Il ministro dell'Economia Giovanni Tria (foto LaPresse)

“Tria ha ragione: rispettiamo i vincoli dell'Ue”. Parla Pesco (M5s)

Valerio Valentini

“Bisogna rispettare quello che ci dice l’Europa in termini di deficit”, dice il presidente grillino della commissione Bilancio al Senato

Roma. La sua dichiarazione d’appartenenza, Daniele Pesco la fa subito. “Io, quando si parla di conti pubblici, sono un seguace di Giovanni Tria”. E certo sa un po’ di anomalo, questa scelta di schierarsi così apertamente dalla parte del ministro dell’Economia, in giorni in cui le tensioni tra i leader del governo gialloverde e il titolare di Via XX Settembre continuano ad accumularsi. E invece, quasi dissimulando indifferenza al contesto, il presidente grillino della commissione Bilancio al Senato, spiega che “bisogna rispettare quanto più possibile quello che ci dice l’Europa in termini di bilancio dello stato, per fare capire ai nostri interlocutori stranieri e alle autorità di vigilanza internazionali che intendiamo fare le cose con serietà”. Resta risoluto, Pesco, anche quando gli si fa notare che questa sua convinzione apparirà agli occhi di molti suoi colleghi della maggioranza come una sorta di abiura. Non a caso, nelle stesse ore in cui Tria, dall’Argentina, ribadisce che il programma di governo sarà applicato “entro i limiti delle compatibilità di bilancio”, Matteo Salvini rilancia sulla necessità di forzare la mano ai tecnici europei.

  

Pesco, ingegnere civile nato a Monza nel 1973, non si scompone: “Quelli del ministero dell’Interno – dice – sono toni troppo accesi, che forse in questo momento andrebbero quantomeno limitati”. Ma in fondo anche a una parte dei suoi colleghi del M5s sembra rivolgersi Pesco quando afferma che, “al di là della propaganda elettorale, lo sappiamo tutti benissimo che le risorse sono assai limitate, e quindi non è che possiamo fare grandi cose”. Stare coi piedi per terra, insomma. “Dobbiamo fare di tutto per attuare quanto abbiamo inserito nel contratto, ma dobbiamo anche cercare di rispettare al massimo quello che ci chiede l’Europa, anche perché non è molto distante da ciò che abbiamo approvato nella risoluzione parlamentare d’impegno sul Def”. Inutile, quindi, pretendere chissà cosa dalla prossima legge di bilancio. “Speriamo sia una manovra coraggiosa, di cambiamento, ma nel pieno rispetto dei vincoli di bilancio.

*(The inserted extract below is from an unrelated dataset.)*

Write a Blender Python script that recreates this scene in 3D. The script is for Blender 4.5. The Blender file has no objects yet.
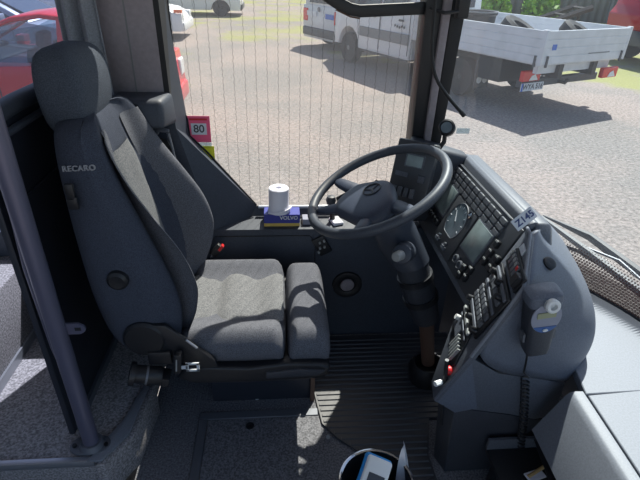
import bpy, bmesh, math, random
from mathutils import Vector, Matrix
random.seed(7)
sc = bpy.context.scene
COL = sc.collection
V = Vector
PI = math.pi

# ------------------------------------------------------------------ camera geometry (used to measure the photo)
F = 480.0
EYE = V((0, 0, 1.5))
_up = -V((-30, -840, -F)).normalized()
_fw = V((0, 0, -1)); _fh = (_fw - _up * _fw.dot(_up)).normalized()
_rt = _fh.cross(_up)
_psi = math.radians(5.5)
_Y = _fh * math.cos(_psi) - _rt * math.sin(_psi)
_X = _Y.cross(_up)
ROT = Matrix((_X, _Y, _up))

def ray(u, v): return ROT @ V(((u - 320) / F, -(v - 240) / F, -1))
def uz(u, v, z): r = ray(u, v); return EYE + r * ((z - EYE.z) / r.z)
def uy(u, v, y): r = ray(u, v); return EYE + r * (y / r.y)

# ------------------------------------------------------------------ materials
def s2l(c):
    c = c / 255.0
    return c / 12.92 if c <= 0.04045 else ((c + 0.055) / 1.055) ** 2.4
def rgb(r, g, b): return (s2l(r), s2l(g), s2l(b), 1)

def mat(name, c, rough=0.6, metal=0.0, noise=None, amt=0.25, bump=0.0, spec=0.5, detail=4, c2=None, coat=0):
    m = bpy.data.materials.new(name); m.use_nodes = True
    nt = m.node_tree; b = nt.nodes['Principled BSDF']
    b.inputs['Base Color'].default_value = rgb(*c)
    b.inputs['Roughness'].default_value = rough
    b.inputs['Metallic'].default_value = metal
    b.inputs['Specular IOR Level'].default_value = spec
    b.inputs['Coat Weight'].default_value = coat
    if noise:
        tc = nt.nodes.new('ShaderNodeTexCoord'); n = nt.nodes.new('ShaderNodeTexNoise')
        n.inputs['Scale'].default_value = noise; n.inputs['Detail'].default_value = detail
        nt.links.new(tc.outputs['Object'], n.inputs['Vector'])
        r = nt.nodes.new('ShaderNodeValToRGB')
        a = rgb(*c)
        d = rgb(*c2) if c2 else tuple(min(1, x * (1 + 2 * amt)) for x in a[:3]) + (1,)
        e = a if c2 else tuple(x * (1 - amt) for x in a[:3]) + (1,)
        r.color_ramp.elements[0].position = 0.36; r.color_ramp.elements[0].color = e
        r.color_ramp.elements[1].position = 0.66; r.color_ramp.elements[1].color = d
        nt.links.new(n.outputs['Fac'], r.inputs['Fac'])
        nt.links.new(r.outputs['Color'], b.inputs['Base Color'])
        if bump:
            bp = nt.nodes.new('ShaderNodeBump'); bp.inputs['Strength'].default_value = bump
            bp.inputs['Distance'].default_value = 0.002
            nt.links.new(n.outputs['Fac'], bp.inputs['Height']); nt.links.new(bp.outputs['Normal'], b.inputs['Normal'])
    return m

def glass_mat(name, tint, refl=0.06, haze=0.05, hazecol=(200, 205, 215), wires=None):
    """see-through pane: transparent + a little dust haze + mirror reflection; optional thin heating wires along local X"""
    m = bpy.data.materials.new(name); m.use_nodes = True
    nt = m.node_tree; nt.nodes.clear()
    out = nt.nodes.new('ShaderNodeOutputMaterial')
    tr = nt.nodes.new('ShaderNodeBsdfTransparent'); tr.inputs[0].default_value = rgb(*tint)
    tl = nt.nodes.new('ShaderNodeBsdfTranslucent'); tl.inputs[0].default_value = rgb(*hazecol)
    gl = nt.nodes.new('ShaderNodeBsdfGlossy'); gl.inputs['Roughness'].default_value = 0.03
    m1 = nt.nodes.new('ShaderNodeMixShader'); m1.inputs[0].default_value = haze
    m2 = nt.nodes.new('ShaderNodeMixShader'); m2.inputs[0].default_value = refl
    L = nt.links.new
    L(tr.outputs[0], m1.inputs[1]); L(tl.outputs[0], m1.inputs[2])
    L(m1.outputs[0], m2.inputs[1]); L(gl.outputs[0], m2.inputs[2])
    last = m2.outputs[0]
    if wires:
        tc = nt.nodes.new('ShaderNodeTexCoord'); sp = nt.nodes.new('ShaderNodeSeparateXYZ')
        L(tc.outputs['Object'], sp.inputs[0])
        wob = nt.nodes.new('ShaderNodeMath'); wob.operation = 'SINE'
        sc1 = nt.nodes.new('ShaderNodeMath'); sc1.operation = 'MULTIPLY'; sc1.inputs[1].default_value = 260
        L(sp.outputs['Z'], sc1.inputs[0]); L(sc1.outputs[0], wob.inputs[0])
        mu = nt.nodes.new('ShaderNodeMath'); mu.operation = 'MULTIPLY'; mu.inputs[1].default_value = 0.0012
        L(wob.outputs[0], mu.inputs[0])
        ad = nt.nodes.new('ShaderNodeMath'); ad.operation = 'ADD'
        L(sp.outputs['X'], ad.inputs[0]); L(mu.outputs[0], ad.inputs[1])
        dv = nt.nodes.new('ShaderNodeMath'); dv.operation = 'DIVIDE'; dv.inputs[1].default_value = wires
        L(ad.outputs[0], dv.inputs[0])
        fr = nt.nodes.new('ShaderNodeMath'); fr.operation = 'FRACT'; L(dv.outputs[0], fr.inputs[0])
        lt = nt.nodes.new('ShaderNodeMath'); lt.operation = 'LESS_THAN'; lt.inputs[1].default_value = 0.055
        L(fr.outputs[0], lt.inputs[0])
        fa = nt.nodes.new('ShaderNodeMath'); fa.operation = 'MULTIPLY'; fa.inputs[1].default_value = 0.26
        L(lt.outputs[0], fa.inputs[0])
        df = nt.nodes.new('ShaderNodeBsdfDiffuse'); df.inputs[0].default_value = rgb(70, 60, 55)
        m3 = nt.nodes.new('ShaderNodeMixShader')
        L(fa.outputs[0], m3.inputs[0]); L(last, m3.inputs[1]); L(df.outputs[0], m3.inputs[2])
        last = m3.outputs[0]
    L(last, out.inputs[0])
    return m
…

Dovrà indicare una direzione nuova, ecco”.

 

Tradotto? “Dovremo utilizzare quel poco di risorse disponibili per avviare alcune delle cose che abbiamo scritto sul programma”. Flat tax e reddito di cittadinanza, insieme, costano uno sproposito. “Ma non si potrà certo fare tutto e subito. Partiamo dalle cose basilari, e cioè da un lato abbassando un po’ le tasse, e dall’altro destinando due miliardi ai centri per l’impiego, così da renderli più efficienti in vista della futura effettiva erogazione del reddito di cittadinanza”. E a Bruxelles? “Bisognerà andarci con l’idea di ottenere qualche concessione. “Già escludere gli investimenti dal computo del rapporto tra deficit e pil sarebbe già un bel passo avanti”. Salvini lo dà per fatto, ma non è affatto scontato. “No, certo. Bisognerà trattare. E intanto, dobbiamo dare una svolta su altri settori, dalla tutela dei risparmiatori alle riforme della giustizia. Tutte cose che si possono fare a costo zero”.

  

Una critica a Tria, però, alla fine neppure Pesco si esime dal farla. “Dobbiamo evitare – spiega – di dilapidare le risorse pubbliche attraverso un uso improprio delle Gacs, le garanzie pubbliche sulle cartolarizzazioni”. Antico impegno, questo, del senatore del M5s, che già nella scorsa legislatura lo aveva portato a schierarsi contro Pier Carlo Padoan. “Rispetto al quale, al meno su questo punto, una netta discontinuità è necessaria”, insiste Pesco. “Penso che tutti abbiano in mente quanto successo negli Stati Uniti con i mutui subprime: è giusto che lo stato garantisca certe obbligazioni, così da agevolare le banche nella dismissione delle sofferenze, ma non si può non tenere conto di come spesso i giudizi delle agenzie di rating, su queste obbligazioni, siano alquanto sospetti, come nei casi delle banche Creval e popolare di Bari dove la garanzia dello stato copre quasi il 90 per cento del rischio di impresa delle società veicolo”.